50 Years of West Coast hip-hop: Much more than gangsta rap and violence

By Monica Rubalcava

The owner of the iconic World Famous VIP Records music store and recording studio, Kelvin Anderson, poses during an interview with Efe on 9 August 2023 in Long Beach, California. EFE/Monica Rubalcava

Los Angeles, Aug 10 (EFE).- Although New York City is typically viewed as the birthplace of hip-hop, artists on the US West Coast say that part of the country also was instrumental in its initial rise five decades ago.

A party organized by DJ Kool Herc on Aug. 11, 1973, in the Big Apple borough of the Bronx has long been recognized as the foundational moment for that musical genre.

And while few question that version of events, hip-hop experts and pioneers in Los Angeles say the West Coast was simultaneously a hotbed of a cultural movement whose four elements are DJing, b-boying (breakdancing), emceeing (rapping) and graffiti.

“Some people say that in some aspects that (the dance group) The Lockers were the first element of West Coast hip-hop. And if that’s the case, 1973 is our foundation as well because that was going on before I left high school,” Lonzo Williams, the “godfather” of West Coast hip-hop and founder of the group World Class Wreckin’ Cru, told EFE.

According to Samuel Lamontagne, co-director of UCLA’s Hip-Hop Initiative, further proof that this genre may have been born outside of New York is the 1970 release of the album “Rappin’ Black in a White World” by the political poetry group The Watts Prophets.

But it was in the 1980s that a new sub-genre of hip-hop known as electro arrived in full force in LA, led by bands such as Uncle Jamm’s Army, DJ and producer Egyptian Lover, and Williams’ outfit, which also was made up of DJ Yella, Dr. Dre and Cli-N-Tel.

“I can’t help but remember it in a favorable way. It was fun for us. We had a lot of fun. We had a lot of good times. We were trying to make money. We weren’t gang bangers. We didn’t sell dope … We had no idea that us having fun would affect history,” Williams said.


In 1986, Ice-T burst on the scene with “6 N’ the Mornin’,” a track with lyrics about the drug- and violence-ridden streets of South Central LA.

That release opened the door for other hip-hop artists to paint a more gritty and realistic picture of that California city that went beyond parties and showed the dark side of crime, police brutality and scant opportunities.

Shortly afterward, Dr. Dre and DJ Yella left behind the electro genre and joined with Eazy-E, Ice Cube and others to form N.W.A., which in 1988 released the pioneering and highly influential gangsta rap album “Straight Outta Compton.”

In his remarks to Efe, Lamontagne stressed the political aspects of that musical genre.

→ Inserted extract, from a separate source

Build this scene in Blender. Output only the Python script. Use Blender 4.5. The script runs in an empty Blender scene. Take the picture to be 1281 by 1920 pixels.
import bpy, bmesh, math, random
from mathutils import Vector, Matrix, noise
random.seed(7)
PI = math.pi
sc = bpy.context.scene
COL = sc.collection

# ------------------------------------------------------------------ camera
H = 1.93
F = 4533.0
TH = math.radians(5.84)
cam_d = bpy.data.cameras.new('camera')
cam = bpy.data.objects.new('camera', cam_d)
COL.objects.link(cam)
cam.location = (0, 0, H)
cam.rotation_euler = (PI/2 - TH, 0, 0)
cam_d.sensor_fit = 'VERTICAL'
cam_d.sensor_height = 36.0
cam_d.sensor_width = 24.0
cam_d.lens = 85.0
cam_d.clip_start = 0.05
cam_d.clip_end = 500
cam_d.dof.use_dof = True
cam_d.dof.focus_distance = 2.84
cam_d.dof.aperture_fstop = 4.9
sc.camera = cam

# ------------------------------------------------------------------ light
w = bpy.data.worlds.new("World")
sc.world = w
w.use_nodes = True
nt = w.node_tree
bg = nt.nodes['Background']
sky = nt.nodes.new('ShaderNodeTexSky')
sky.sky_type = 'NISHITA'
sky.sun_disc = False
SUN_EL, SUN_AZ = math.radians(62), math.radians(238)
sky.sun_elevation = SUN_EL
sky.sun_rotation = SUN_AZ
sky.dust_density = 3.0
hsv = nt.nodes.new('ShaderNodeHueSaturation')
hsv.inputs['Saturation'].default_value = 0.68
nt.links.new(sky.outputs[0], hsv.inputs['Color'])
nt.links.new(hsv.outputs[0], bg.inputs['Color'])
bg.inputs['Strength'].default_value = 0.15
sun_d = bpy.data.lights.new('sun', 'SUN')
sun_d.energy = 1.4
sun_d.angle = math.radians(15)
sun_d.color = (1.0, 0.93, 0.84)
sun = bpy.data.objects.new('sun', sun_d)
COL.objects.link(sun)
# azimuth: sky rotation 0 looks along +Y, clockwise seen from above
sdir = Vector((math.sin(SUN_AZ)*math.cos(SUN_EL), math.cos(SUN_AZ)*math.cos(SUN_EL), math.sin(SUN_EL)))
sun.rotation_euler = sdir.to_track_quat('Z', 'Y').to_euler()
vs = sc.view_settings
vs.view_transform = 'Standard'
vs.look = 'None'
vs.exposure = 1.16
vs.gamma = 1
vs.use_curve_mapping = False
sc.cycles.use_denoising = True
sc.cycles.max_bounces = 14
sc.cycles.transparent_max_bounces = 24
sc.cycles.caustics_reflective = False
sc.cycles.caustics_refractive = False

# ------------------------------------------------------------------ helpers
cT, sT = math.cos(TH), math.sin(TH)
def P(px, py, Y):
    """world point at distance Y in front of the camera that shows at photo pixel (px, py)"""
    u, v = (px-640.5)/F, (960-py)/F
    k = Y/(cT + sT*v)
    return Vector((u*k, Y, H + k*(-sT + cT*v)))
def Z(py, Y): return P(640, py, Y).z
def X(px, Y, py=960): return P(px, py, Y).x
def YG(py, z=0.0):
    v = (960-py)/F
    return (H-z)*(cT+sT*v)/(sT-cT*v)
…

Hip-hop is important because it gave a voice to people who did not have one and because it articulated a different point of view that was critical of the dominant narrative, he said.

But despite its worldwide commercial success, Williams and Lamontagne say West Coast hip-hop should not be reduced to in-your-face gangsta rap.

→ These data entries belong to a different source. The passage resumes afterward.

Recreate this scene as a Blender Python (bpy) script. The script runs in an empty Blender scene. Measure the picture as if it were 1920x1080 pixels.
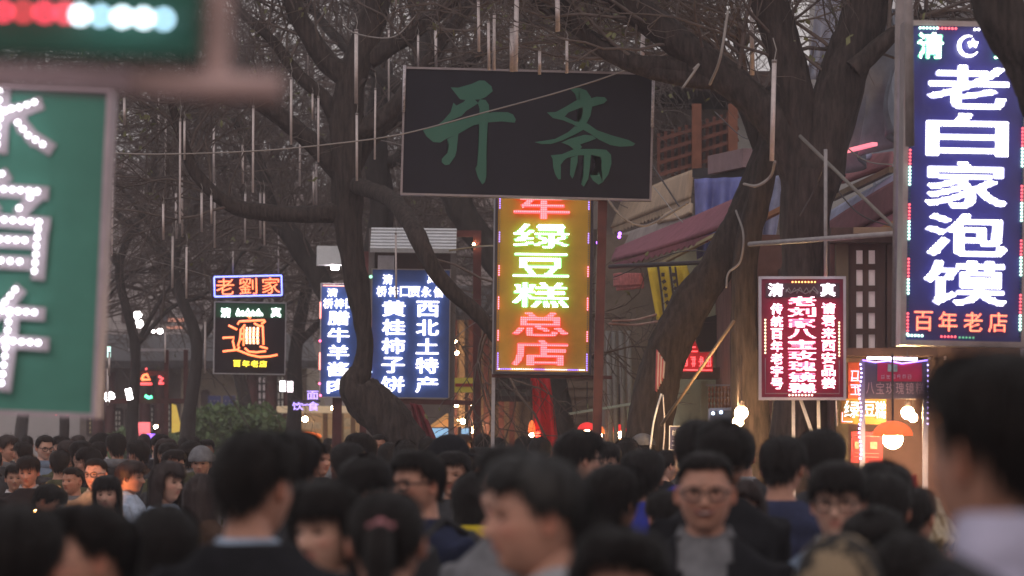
import bpy, bmesh, math, random
import numpy as np
from mathutils import Vector, Matrix, noise
R = math.radians
rng = np.random.default_rng(11)
random.seed(11)
sc = bpy.context.scene
C = sc.collection
# ---------------------------------------------------------------- camera, sky, sun, exposure
CAMZ, PITCH, FPX = 1.68, 2.46, 6400.0
cd = bpy.data.cameras.new('camera'); cam = bpy.data.objects.new('camera', cd); C.objects.link(cam)
cam.location = (0, 0, CAMZ); cam.rotation_euler = (R(90 + PITCH), 0, 0)
cd.sensor_width = 36; cd.lens = 120; cd.clip_start = .1; cd.clip_end = 1500
cd.dof.use_dof = True; cd.dof.focus_distance = 31; cd.dof.aperture_fstop = 3.9; cd.dof.aperture_blades = 0
sc.camera = cam
SUN_EL, SUN_AZ = 8, 160
w = bpy.data.worlds.new('World'); sc.world = w; w.use_nodes = True
nt = w.node_tree; bg = nt.nodes['Background']
sky = nt.nodes.new('ShaderNodeTexSky'); sky.sky_type = 'NISHITA'; sky.sun_disc = False
sky.sun_elevation = R(SUN_EL); sky.sun_rotation = R(SUN_AZ); sky.air_density = 2; sky.dust_density = 5
grey = nt.nodes.new('ShaderNodeMixRGB'); grey.inputs[0].default_value = .86
grey.inputs[2].default_value = (5.15, 4.85, 5.0, 1)            # the even dusk overcast over the city
nt.links.new(sky.outputs[0], grey.inputs[1]); nt.links.new(grey.outputs[0], bg.inputs[0]); bg.inputs[1].default_value = .13
sd = bpy.data.lights.new('sun', 'SUN'); sd.energy = .55; sd.angle = R(25); sd.color = (1, .88, .8)
sun = bpy.data.objects.new('sun', sd); C.objects.link(sun); sun.rotation_euler = (R(50), 0, R(-25))
sc.view_settings.view_transform = 'Standard'; sc.view_settings.look = 'None'; sc.view_settings.exposure = 0; sc.view_settings.gamma = 1
sc.view_settings.use_curve_mapping = False
sc.cycles.max_bounces = 5; sc.cycles.diffuse_bounces = 3; sc.cycles.glossy_bounces = 2; sc.cycles.transmission_bounces = 3
sc.cycles.transparent_max_bounces = 6; sc.cycles.volume_bounces = 0; sc.cycles.sample_clamp_indirect = 3
sc.cycles.caustics_reflective = False; sc.cycles.caustics_refractive = False
sc.cycles.use_denoising = True
# ---------------------------------------------------------------- helpers
_c, _s = math.cos(R(PITCH)), math.sin(R(PITCH))
def at(px, py, d):
    """the point that stands d metres down the street where the photograph's pixel is"""
    dx, dz = (px - 960) / FPX, (540 - py) / FPX
    X, Y, Z = dx, _c - dz * _s, _s + dz * _c
    return Vector((X / Y * d, d, CAMZ + Z / Y * d))
def PX(d): return d / FPX
def wl(o):
    v = Vector((0, 0, 0))
    while o: v += o.location; o = o.parent
    return v
def tag(o, label=None, cat=None, group=None, kind=None):
    if label: o['label'] = label
    if cat: o['category'] = cat
    if group: o['group'] = group
    if kind: o['kind'] = kind
    return o
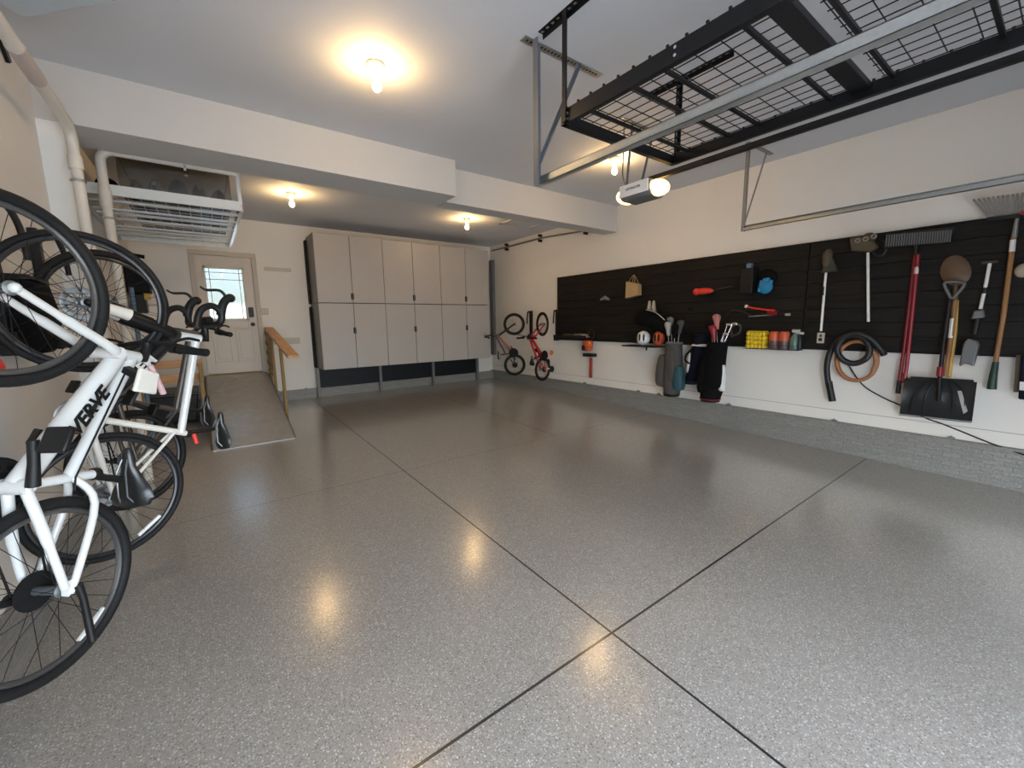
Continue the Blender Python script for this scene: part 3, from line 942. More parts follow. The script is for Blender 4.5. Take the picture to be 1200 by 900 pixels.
# silver LED shop light near the ceiling above the camera (left)
sx = thing('shop_light', 'silver rimmed shop light at the top left corner of the ceiling', 'ceiling light', (-.35, 3.30, 3.30))
dv = V((.693, -.721, 0)); dn = V((.721, .693, 0))
c0 = V((-.645, 3.50, 3.228))
MB().box(c0 + dv * .30 - dn * .03, (.62, .16, .05), (dv, dn, V((0, 0, 1)))).build('housing', CHROME, sx, bevel=.02)
MB().box(c0 + dv * .30 - dn * .03 - V((0, 0, .027)), (.58, .12, .012), (dv, dn, V((0, 0, 1)))).build('diffuser', mat('pale_diffuser', (.50, .56, .60), .3), sx, bevel=.004)
for k in (.1, .5):
    MB().cyl(c0 + dv * k - dn * .03 + V((0, 0, .02)), V(((c0 + dv * k - dn * .03).x, (c0 + dv * k - dn * .03).y, ZC - .001)), .006, seg=8).build('hanging_rod', STEEL, sx)

# conduit along the rear right wall with black clamps
cp = thing('wall_conduit', 'thin metal conduit with black clamps high on the rear right wall', 'conduit', (5.70, 6.9, 3.2))
MB().tube([(5.70, 8.52, 3.24), (5.70, 6.7, 3.235), (5.70, 5.42, 3.16)], .016, 10).build('pipe', DKSTEEL, cp)
for yy, zz in ((7.9, 3.235), (6.72, 3.235), (5.45, 3.165)):
    for dz in (-.05, .05):
        if yy < 6 and dz > 0:
            continue
        MB().cyl((5.735, yy, zz + dz), (5.66, yy, zz + dz), .028, seg=12).build('clamp', BLACK, cp)

# ================================================================== BICYCLES
def wheel(root, c, rad, ax, tyre_r, rim_m, spokes=28, hub_w=.045, rim_sec=(.012, .011), turn=0.0, disc=False, reflector=None, stripe=None):
    """c local centre; ax = axle direction (local)"""
    c = V(c); ax = V(ax).normalized()
    x, y, _ = frame_of(ax)
    w = MB().torus(c, ax, rad - tyre_r * 2 - rim_sec[0] * .7, rim_sec, 56, 8)
    wh = w.build('wheel', rim_m, root, local=True)
    MB().torus(c, ax, rad - tyre_r, (tyre_r, tyre_r * .95), 64, 10).build('tyre', RUBBER, wh, local=True)
    MB().lathe(c - ax * hub_w, ax, [(0, .012), (.006, .026), (.012, .026), (.016, .016), (hub_w * 2 - .016, .016), (hub_w * 2 - .012, .026), (hub_w * 2 - .006, .026), (hub_w * 2, .012)], 14).build('hub', DKSTEEL, wh, local=True)
    s = MB()
    for k in range(spokes):
        a = 2 * pi * k / spokes
        sd = 1 if k % 2 else -1
        b = a + (0.55 if (k // 2) % 2 else -0.55)
        p0 = c + ax * (sd * (hub_w - .010)) + (x * cos(b) + y * sin(b)) * .024
        p1 = c + (x * cos(a) + y * sin(a)) * (rad - tyre_r * 2 - .012)
        s.tube([p0, p1], .0013, 5, cap=False)
    s.build('spokes', BLACKM, wh, local=True)
    if disc:
        d = MB()
        d.torus(c - ax * (hub_w - .006), ax, .066, (.012, .0012), 36, 6)
        for k in range(6):
            a = k * pi / 3
            d.beam(c - ax * (hub_w - .006), c - ax * (hub_w - .006) + (x * cos(a) + y * sin(a)) * .06, .010, .003, ax)
        d.build('brake_disc', DKSTEEL, wh, local=True)
    if reflector is not None:
        a = reflector
        e = V((cos(a), 0, sin(a)))
        g = ax.cross(e)
        MB().box(c + e * (rad * .80), (.016, .13, .012), (e, g, ax)).build('reflector', WHITEP, wh, local=True)
    return wh


def pedal(root, p, ax, f):
    p = V(p)
    m = MB().box(p, (.085, .06, .018), (ax, f, ax.cross(f)))
    return m


def saddle_mesh(c, nose, side, upv, L, W, H=.05):
    """nose = direction the nose points, side = lateral, upv = top side"""
    c = V(c)
    rings = []
    st = [(-.5, .30, .7), (-.46, .80, 1.0), (-.34, 1.0, 1.15), (-.18, .86, 1.0), (0, .50, .9), (.2, .30, .8), (.4, .24, .7), (.48, .17, .5), (.5, .05, .2)]
    for t, w, h in st:
        r = []
        cc = c + nose * (t * L) + upv * (.012 * (1 - abs(t)) if t < .2 else 0)
        for k in range(12):
            a = 2 * pi * k / 12
            sy = sin(a)
            r.append(cc + side * (cos(a) * w * W / 2) + upv * ((sy * .5 if sy > 0 else sy * .9) * H * h * .5))
        rings.append(r)
    return MB().loft(rings)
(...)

Doing so ignores a 50-year history of “underground” culture that gave birth to spaces such as the Good Life Cafe, an LA-based health food market and cafe whose open-mic nights helped spur the rise of that city’s alt-hip hop scene in the 1990s.

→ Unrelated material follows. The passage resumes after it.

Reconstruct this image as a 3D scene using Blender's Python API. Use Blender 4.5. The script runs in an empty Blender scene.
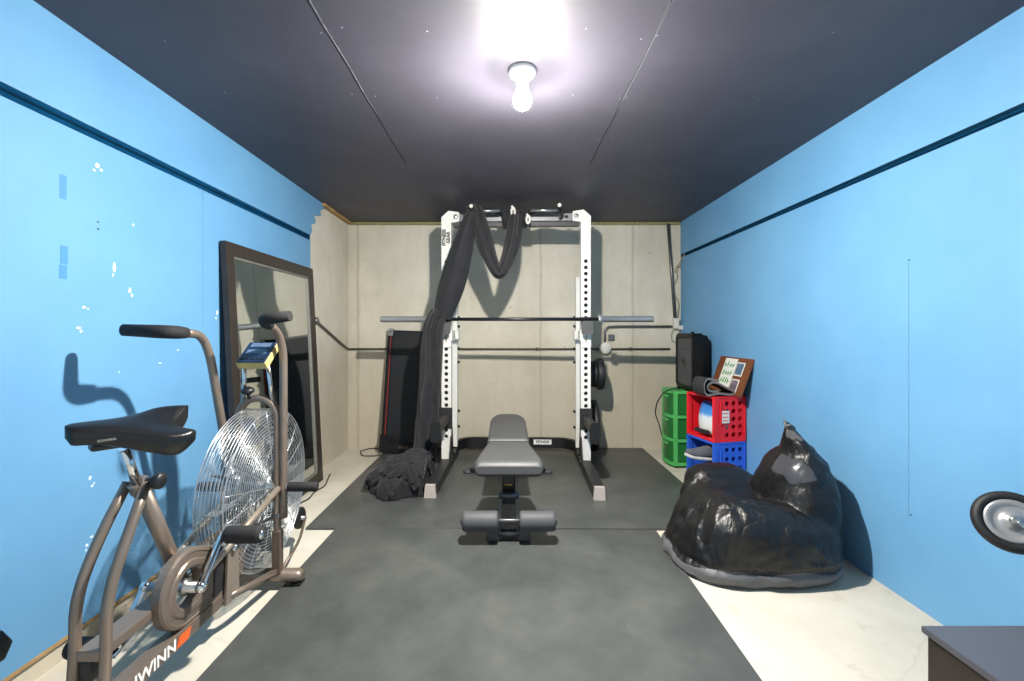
import bpy, bmesh, math, random
from mathutils import Vector, Matrix, noise
random.seed(7)
PI = math.pi
SC = bpy.context.scene
COL = SC.collection
V = Vector

# ------------------------------------------------------------------ camera, world, exposure
F = 455.0; VX, VY, CH = 506.0, 332.0, 1.13
cam_d = bpy.data.cameras.new('camera'); cam = bpy.data.objects.new('camera', cam_d); COL.objects.link(cam)
cam.location = (0, 0, CH); cam.rotation_euler = (PI / 2, 0, 0)
cam_d.sensor_width = 36; cam_d.lens = F / 1024 * 36
cam_d.shift_x = (512 - VX) / 1024; cam_d.shift_y = -(340.5 - VY) / 1024
cam_d.clip_start = 0.05
SC.camera = cam
w = bpy.data.worlds.new('world'); SC.world = w; w.use_nodes = True
w.node_tree.nodes['Background'].inputs[0].default_value = (0.80, 0.92, 1.0, 1)
w.node_tree.nodes['Background'].inputs[1].default_value = .8
BULB = V((0.066, 1.84, 2.075)); BULB_E = 9800.0
SC.view_settings.view_transform = 'Standard'; SC.view_settings.look = 'None'
SC.view_settings.exposure = 0.0; SC.view_settings.gamma = 1.0; SC.view_settings.use_curve_mapping = False
SC.cycles.max_bounces = 8; SC.cycles.diffuse_bounces = 4; SC.cycles.sample_clamp_indirect = 6

def P(px, py, d): return V(((px - VX) / F * d, d, CH - (py - VY) / F * d))

# ------------------------------------------------------------------ materials
def lin(h):
    if not isinstance(h, str): return tuple(h) + (1,)
    h = h.lstrip('#'); o = []
    for i in (0, 2, 4):
        s = int(h[i:i + 2], 16) / 255
        o.append(s / 12.92 if s <= .04045 else ((s + .055) / 1.055) ** 2.4)
    return tuple(o) + (1,)
class NT:
    def __init__(s, name):
        s.m = bpy.data.materials.new(name); s.m.use_nodes = True
        s.t = s.m.node_tree; s.b = s.t.nodes['Principled BSDF']; s.tc = None
    def n(s, kind, **kw):
        x = s.t.nodes.new(kind)
        for k, v in kw.items(): setattr(x, k, v)
        return x
    def l(s, a, b): s.t.links.new(a, b)
    def coord(s):
        if not s.tc: s.tc = s.n('ShaderNodeTexCoord')
        return s.tc.outputs['Object']
    def noise(s, scale, detail=3, rough=.55, stretch=None):
        x = s.n('ShaderNodeTexNoise'); x.inputs['Scale'].default_value = scale
        x.inputs['Detail'].default_value = detail; x.inputs['Roughness'].default_value = rough
        src = s.coord()
        if stretch:
            mp = s.n('ShaderNodeMapping'); mp.inputs['Scale'].default_value = stretch
            s.l(src, mp.inputs[0]); src = mp.outputs[0]
        s.l(src, x.inputs['Vector']); return x.outputs[0]
    def ramp(s, fac, stops):
        r = s.n('ShaderNodeValToRGB'); e = r.color_ramp.elements
        while len(e) < len(stops): e.new(.5)
        for el, (p, c) in zip(e, stops): el.position = p; el.color = lin(c) if isinstance(c, str) else c
        s.l(fac, r.inputs[0]); return r.outputs[0]
    def mix(s, fac, a, b, mode='MIX'):
        x = s.n('ShaderNodeMix', data_type='RGBA', blend_type=mode)
        for sock, v in ((x.inputs[0], fac), (x.inputs[6], a), (x.inputs[7], b)):
            if hasattr(v, 'is_linked') or hasattr(v, 'links'): s.l(v, sock)
            else: sock.default_value = lin(v) if isinstance(v, str) else v
        return x.outputs[2]
    def math(s, op, a, b=0.0):
        x = s.n('ShaderNodeMath', operation=op)
        for sock, v in zip(x.inputs, (a, b)):
            if hasattr(v, 'links'): s.l(v, sock)
            else: sock.default_value = v
        return x.outputs[0]
    def base(s, v):
        if hasattr(v, 'links'): s.l(v, s.b.inputs['Base Color'])
        else: s.b.inputs['Base Color'].default_value = lin(v)
    def bump(s, h, strength=.3, dist=.01):
        x = s.n('ShaderNodeBump'); x.inputs['Strength'].default_value = strength; x.inputs['Distance'].default_value = dist
        s.l(h, x.inputs['Height']); s.l(x.outputs[0], s.b.inputs['Normal'])
    def set(s, **kw):
        for k, v in kw.items(): s.b.inputs[k.replace('_', ' ')].default_value = v
        return s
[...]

“We thrived on diversity. And that was the big thing about hip-hop, especially in California,” Williams said.


Kelvin Anderson, owner of the popular (and still active) record store and recording studio World Famous VIP Records, witnessed first-hand the gang violence that rocked the Southern California city of Long Beach.

Looking to provide a refuge from the turf war raging outside, he founded a business that served as neutral ground between the Bloods and the Crips and served as a stepping stone for successful artists such as Snoop Dogg and Warren G.

Snoop Dogg recorded a demo there and Anderson said he “shopped (it) around to all of the record labels, and they all said ‘no.’ They all said it wasn’t good.”

“I’m like, they gotta be crazy. Nobody was better than Snoop Dogg at that time,” Anderson told Efe.

The demo recorded at that iconic store made its way into the hands of Dr. Dre, and in 1992 he and Snoop Dogg jointly released “Deep Cover,” a track that was recorded for the soundtrack of the likenamed film.

That song helped usher in a new sub-genre of gangsta rap known as G-funk, a sound further explored by artists such as Ice Cube and Coolio.


Williams said he sees the current landscape of hip-hop as gloomy with the exception of Kendrick Lamar, winner of a Pulitzer Prize for Music for his 2017 album “Damn.”

The genre is being hurt by a lack of experimentation, he said, adding that part of its energy needs to be re-directed to efforts to promote peace in the community.

“We could change the world,” Williams said.

Lamontagne, however, says many opportunities lie ahead for hip-hop on its 50th anniversary, underscoring that communities abandoned by the state and subject to excessive surveillance were able to create a culture that provided fun, pleasure and opportunities to its members.